** Begin DATA SECTION **
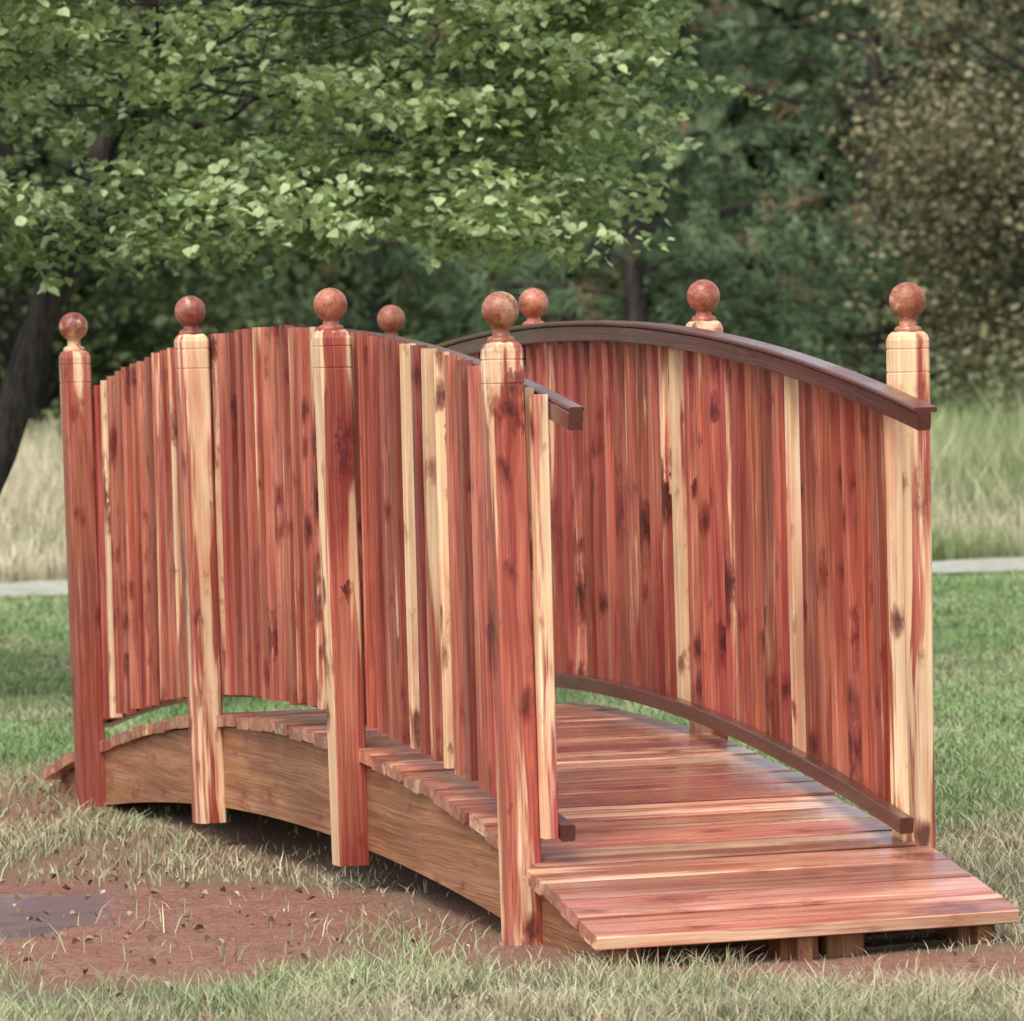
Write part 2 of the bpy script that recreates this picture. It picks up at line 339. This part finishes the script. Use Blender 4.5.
h=rng.uniform(.40,.85,N)*(.6+.7*fb(s*.7,d*.7,3)); h*=sst(36.0,40.,d)*.75+.25
pt=fb(s*.8+3,d*.5+8,3); side=sst(-2,3,s)
dryf=np.clip(.85-.62*side+(pt-.5)*1.8+rng.normal(0,.15,N),0,1)
col=mixc((.25,.32,.13),(.62,.55,.38),dryf)*rng.uniform(.7,1.25,N)[:,None]*(.8+.4*fb(s*1.4+3,d*1.,3))[:,None]
blades('tall_field_grass',s,d,h,rng.uniform(.008,.018,N),col,M_GRASS,.35)
# ---------------------------------------------------------------- leaves
def basis(nrm):
    n=len(nrm); a=rng.normal(size=(n,3)); a-=nrm*(a*nrm).sum(1)[:,None]; a/=np.linalg.norm(a,axis=1)[:,None]; return a,np.cross(nrm,a)
def leaves(name,pos,size,col,mat,tilt=.6,wr=.75,parent=None,fold=.25):
    n=len(pos); nr=np.stack([rng.normal(0,tilt,n),rng.normal(0,tilt,n),np.ones(n)],1); nr/=np.linalg.norm(nr,axis=1)[:,None]
    a,b=basis(nr); L=size[:,None]; Wd=L*wr*.5
    up=nr*L*fold*.3
    v=[pos,pos+a*L*.25+b*Wd*.9+up,pos+a*L*.62+b*Wd*.75+up,pos+a*L-nr*L*.12,pos+a*L*.62-b*Wd*.75+up,pos+a*L*.25-b*Wd*.9+up]
    vs=np.stack(v,1).reshape(-1,3); i=np.arange(n)*6
    f=np.concatenate([np.stack([i,i+1,i+2,i+3],1),np.stack([i,i+3,i+4,i+5],1)])
    return fastmesh(name,vs,f,4,mat,np.repeat(col,6,0),False,parent)
def tubes(name,paths,mat,parent,seg=7):
    vs=[];fs=[];b=0
    for pts,rad in paths:
        pts=np.array(pts,float); m=len(pts); tg=np.gradient(pts,axis=0); tg/=np.linalg.norm(tg,axis=1)[:,None]+1e-9
        ref=np.array([.31,.22,.1]) if abs(tg[0][2])>.8 else np.array([0,0,1.])
        for i in range(m):
            A=np.cross(tg[i],ref); A/=np.linalg.norm(A)+1e-9; B=np.cross(tg[i],A)
            for j in range(seg):
                q=2*math.pi*j/seg; vs.append(pts[i]+(A*math.cos(q)+B*math.sin(q))*rad[i])
        for i in range(m-1):
            for j in range(seg):
                j2=(j+1)%seg; fs.append((b+i*seg+j,b+i*seg+j2,b+(i+1)*seg+j2,b+(i+1)*seg+j))
        b+=m*seg
    return fastmesh(name,np.array(vs),np.array(fs),4,mat,None,True,parent)
N=3200
d=12.4+rng.random(N)**1.0*9; s=(rng.random(N)*2-1)*(.11*d+.5); q=rng.random(N)<(.10+.75*sst(.2,-.8,s)*(.3+.7*sst(13.5,16,d))); d,s=d[q],s[q]; n=len(s)
Wp=V(s,d,hgt(s,d)+.006+.010*rng.random(n)); q=~((np.abs(Wp[:,0])<3.05)&(np.abs(Wp[:,1])<.56)); Wp=Wp[q]; n=len(Wp)
pal=np.array([(.26,.17,.11),(.33,.24,.16),(.17,.11,.08),(.48,.42,.32),(.29,.16,.10)]); col=pal[rng.integers(0,5,n)]*rng.uniform(.7,1.2,n)[:,None]
leaves('fallen_leaves',Wp,rng.uniform(.012,.030,n),col,M_DRY,.5,.8,None,1.2)
# ---------------------------------------------------------------- broadleaf tree on the left
def empty(name,loc=(0,0,0)):
    o=bpy.data.objects.new(name,None); bpy.context.collection.objects.link(o); return o
def curve(p0,p1,n,sag,jit):
    p0=np.array(p0);p1=np.array(p1); t_=np.linspace(0,1,n)[:,None]; L=np.linalg.norm(p1-p0)
    p=p0*(1-t_)+p1*t_; p[:,2]+=(sag*L*4*t_*(1-t_))[:,0]; j=rng.normal(0,jit*L,(n,3)); j[0]=0; j[-1]=0
    return p+j
tree=empty('maple_tree'); TD=24.0
tr_pts=V([-2.75,-2.45,-2.18,-1.88,-1.60,-1.42,-1.35,-1.3],[TD]*4+[TD+.1,TD+.15,TD+.2,TD+.2],[-.1,.55,1.08,1.92,2.6,3.4,4.4,5.6])
tr_r=np.array([.14,.105,.088,.072,.048,.038,.03,.015])
paths=[(tr_pts,tr_r)]
limbs=[]
for a_,b_,r_ in [(V(-2.2,TD,1.15),V(-3.3,TD+.2,2.6),.05),(V(-1.88,TD,1.95),V(-2.9,TD-.5,3.3),.04),(V(-1.75,TD,2.2),V(-.2,TD+.7,2.75),.026),(V(-1.6,TD+.1,2.6),V(.2,TD+.6,3.5),.024),(V(-1.8,TD,2.05),V(-1.2,TD-1.6,2.9),.020),(V(-1.6,TD,2.6),V(-1.4,TD+1.8,3.6),.03),(V(-1.42,TD,3.4),V(-2.6,TD+.4,4.8),.03)]:
    cv=curve(a_,b_,9,.06,.025); paths.append((cv,np.linspace(r_,r_*.3,9))); limbs.append(cv)
limbs.append(tr_pts[3:]); LP=np.concatenate(limbs)
cc_=[]
while len(cc_)<225:
    u=rng.normal(size=3); u/=np.linalg.norm(u); rr=rng.uniform(.35,1.)**.6
    q=u*rr*(1+.10*math.sin(5*math.atan2(u[1],u[0])+2)+.08*math.sin(7*u[2]))
    cs=-2.15+3.0*q[0]; cdp=TD+.2+2.4*q[1]; cz=3.65+2.05*q[2]
    if cz>4.4 and rng.random()<.75: continue
    cc_.append((cs,cdp,cz-.18*q[0]**2,rr,0))
for _ in range(62):
    z=rng.uniform(1.85,3.5); smax=np.interp(z,[1.8,2.1,2.5,3.0,3.5],[.05,.38,.45,.86,.8]); cs=smax-abs(rng.normal(0,.5))-.05
    cc_.append((cs,TD+rng.uniform(-1.4,.6),z,1.,1))
for _ in range(40):   # near-side sprays in front of the trunk and limbs
    cc_.append((rng.uniform(-2.6,-.2),TD-rng.uniform(.7,2.0),rng.uniform(1.95,3.3),1.,.6))
lp=[];lc=[];ls=[]
for cs,cdp,cz,rr,sp_ in cc_:
    cpt=V(cs,cdp,cz)
    dd_=np.linalg.norm(LP-cpt,axis=1)+np.maximum(0,LP[:,2]-cpt[2]+.1)*1.5; A0=LP[np.argmin(dd_)]
    cur=curve(A0,cpt,8,.06,.025); L=np.linalg.norm(cpt-A0)
    paths.append((cur,np.linspace(.003+.0032*L,.002,8)))
    outd=(cpt-V(-1.9,TD,2.5)); outd[2]=0; outd/=np.linalg.norm(outd)+1e-6
    cb=rng.normal(.5,.26)
    for tw in range(rng.integers(6,10)):
        an=rng.normal(0,.9); dr=np.array([outd[0]*math.cos(an)-outd[1]*math.sin(an),outd[0]*math.sin(an)+outd[1]*math.cos(an),rng.normal(-.14,.16)])
        tl=rng.uniform(.2,.5); st=cur[rng.integers(5,8)]+rng.normal(0,.04,3); e=st+dr*tl; cv=curve(st,e,4,.06,.02)
        if tw%4==0: paths.append((cv,np.linspace(.003,.0015,4)))
        m=rng.integers(20,36); tt=rng.random(m)**.8; pp=st+(e-st)*tt[:,None]; pp[:,2]+=.06*tl*4*tt*(1-tt); pp+=rng.normal(0,1,(m,3))*np.array([.045,.045,.022])
        lp.append(pp)
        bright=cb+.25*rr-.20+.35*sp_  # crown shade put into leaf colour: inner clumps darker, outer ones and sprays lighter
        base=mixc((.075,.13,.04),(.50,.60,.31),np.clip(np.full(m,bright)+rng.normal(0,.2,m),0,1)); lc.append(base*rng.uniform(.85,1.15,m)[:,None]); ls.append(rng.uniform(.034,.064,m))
tubes('branches',paths,M_BARK,tree,5)
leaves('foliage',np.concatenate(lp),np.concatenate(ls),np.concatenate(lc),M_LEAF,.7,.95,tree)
print('maple leaves',sum(map(len,lp)))
# ---------------------------------------------------------------- background trees
def broadleaf(name,s0,d0,ht,rad,zc,c1,c2,ncl,lf,lsz,trunk_r=.16):
    e=empty(name); b=V(s0,d0,hgt(np.array(s0),np.array(d0))); top=b+np.array([rng.normal(0,.3),rng.normal(0,.3),ht]); tk=curve(b,top,10,0,.008); paths=[(tk,np.linspace(trunk_r,.03,10))]
    P_=[];C_=[];S_=[]
    for _ in range(ncl):
        u=rng.normal(size=3); u/=np.linalg.norm(u); rr=rng.uniform(.25,1)**.5; lob=1+.18*math.sin(4*math.atan2(u[1],u[0])+s0)+.12*math.sin(6*u[2]+s0)
        cp=b+np.array([u[0]*rad*rr*lob,u[1]*rad*rr*lob,zc+u[2]*(ht-zc)*rr*lob if u[2]>0 else zc+u[2]*(zc-.3)*rr])
        A0=tk[int(np.clip((cp[2]-b[2]-1)/ht*9,0,9))]; paths.append((curve(A0,cp,6,.05,.02),np.linspace(.03,.008,6)))
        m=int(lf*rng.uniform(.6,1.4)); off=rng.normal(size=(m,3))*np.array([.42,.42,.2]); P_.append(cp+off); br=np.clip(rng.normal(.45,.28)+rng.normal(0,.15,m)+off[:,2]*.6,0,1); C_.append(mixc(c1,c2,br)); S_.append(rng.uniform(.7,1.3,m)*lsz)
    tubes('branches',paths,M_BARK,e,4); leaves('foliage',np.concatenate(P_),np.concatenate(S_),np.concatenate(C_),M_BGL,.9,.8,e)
def pine(name,s0,d0,ht,rad,c1,c2,tufts,z0=.6):
    e=empty(name); b=V(s0,d0,hgt(np.array(s0),np.array(d0))); top=b+np.array([0,0,ht]); tk=curve(b,top,10,0,.004); paths=[(tk,np.linspace(.15,.03,10))]
    tp=[];td=[]
    nbz=int(ht*7)
    for i in range(nbz):
        z=z0+(ht-z0)*(i/nbz)**1.05; an=rng.uniform(0,6.28); L=rad*(1-(z/ht)**1.6)*rng.uniform(.65,1.1)+.3
        st=b+np.array([0,0,z]); en=st+np.array([math.cos(an)*L,math.sin(an)*L,rng.uniform(-.15,.35)*L*.6]); cv=curve(st,en,7,.07,.015); paths.append((cv,np.linspace(.03,.006,7)))
        m=max(4,int(tufts/nbz*(L/rad)*1.3)); tt=rng.uniform(.15,1.05,m); pp=st+(en-st)*tt[:,None]; pp+=rng.normal(size=(m,3))*np.array([.24,.24,.16])*(.5+tt[:,None]); tp.append(pp); dd=np.tile(np.array([math.cos(an),math.sin(an),-.25]),(m,1)); td.append(dd)
    tp=np.concatenate(tp); td=np.concatenate(td); K=20; n=len(tp)
    c0=np.repeat(tp,K,0); dr=np.repeat(td,K,0)*.6+rng.normal(0,.7,(n*K,3)); dr[:,2]-=.35; dr/=np.linalg.norm(dr,axis=1)[:,None]; ln=rng.uniform(.10,.22,n*K)[:,None]
    c0=c0+rng.normal(0,.05,(n*K,3)); sd=np.cross(dr,rng.normal(size=(n*K,3))); sd/=np.linalg.norm(sd,axis=1)[:,None]; wv=.011
    vs=np.stack([c0-sd*wv,c0+sd*wv,c0+dr*ln],1).reshape(-1,3)
    br=np.repeat(np.clip(rng.normal(.45,.3,n),0,1),K); br=np.clip(br+rng.normal(0,.1,n*K),0,1); col=np.repeat(mixc(c1,c2,br),3,0)
    dead=np.repeat(rng.random(n)<.10,K*3); col[dead]=np.array([.24,.16,.09])
    tubes('branches',paths,M_BARK,e,4); fastmesh('needles',vs,np.arange(len(vs)).reshape(-1,3),3,M_NEED,col,False,e)
PG1,PG2=(.055,.095,.045),(.24,.34,.18)
for (s0,d0,ht,rad,tf) in [(1.3,57,8,2.6,1500),(3.9,59,8.5,2.8,1500),(-1.4,61,8,2.7,1200),(6.6,64,9,2.6,800)]:
    pine('pine_tree',s0,d0,ht,rad,PG1,PG2,tf)
D1,D2=(.05,.075,.03),(.19,.24,.10)
O1,O2=(.095,.095,.045),(.34,.30,.17)
broadleaf('broadleaf_tree',-4.6,56,7.5,2.8,3.4,D1,D2,130,130,.12)
broadleaf('broadleaf_tree',-1.8,66,8,3.0,3.5,D1,D2,90,110,.14)
broadleaf('broadleaf_tree',5.8,55,7.5,2.3,3.2,O1,O2,170,170,.075)
broadleaf('broadleaf_tree',8.8,58,8,2.8,3.5,O1,O2,80,110,.12)
broadleaf('broadleaf_tree',-7.8,58,8,2.8,3.4,D1,D2,70,110,.13)
N=70000
sd=rng.uniform(-24,24,N); zz=rng.random(N)*10; dd=72+5*rng.random(N)+3*fb(sd*.4,zz*.4); P_=V(sd,dd,zz+.4)
br=np.clip(fb(sd*.9+3,zz*.9,4)*1.8-.5+rng.normal(0,.12,N),0,1)
leaves('distant_trees',P_,rng.uniform(.26,.54,N),mixc((.035,.05,.026),(.17,.22,.11),br),M_BGL,3.0,.8)
N=26000
sd=rng.uniform(-12,12,N); top=.35+2.4*fb(sd*.9+4,sd*0+2,4)**2; zz=rng.random(N)**.8*top; dd=50.0+5.5*rng.random(N)
br=np.clip(fb(sd*1.2,zz*1.5+dd,3)*1.5-.3+rng.normal(0,.14,N),0,1)
leaves('undergrowth_shrubs',V(sd,dd,zz+.1),rng.uniform(.05,.12,N),mixc((.045,.06,.026),(.24,.26,.12),br),M_BGL,1.2,.6)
** End DATA SECTION **
■ **CHALLENGE**
Return every line in the listing that contains the word "bright".

■ **TASK RESULT**
        bright=cb+.25*rr-.20+.35*sp_  # crown shade put into leaf colour: inner clumps darker, outer ones and sprays lighter
        base=mixc((.075,.13,.04),(.50,.60,.31),np.clip(np.full(m,bright)+rng.normal(0,.2,m),0,1)); lc.append(base*rng.uniform(.85,1.15,m)[:,None]); ls.append(rng.uniform(.034,.064,m))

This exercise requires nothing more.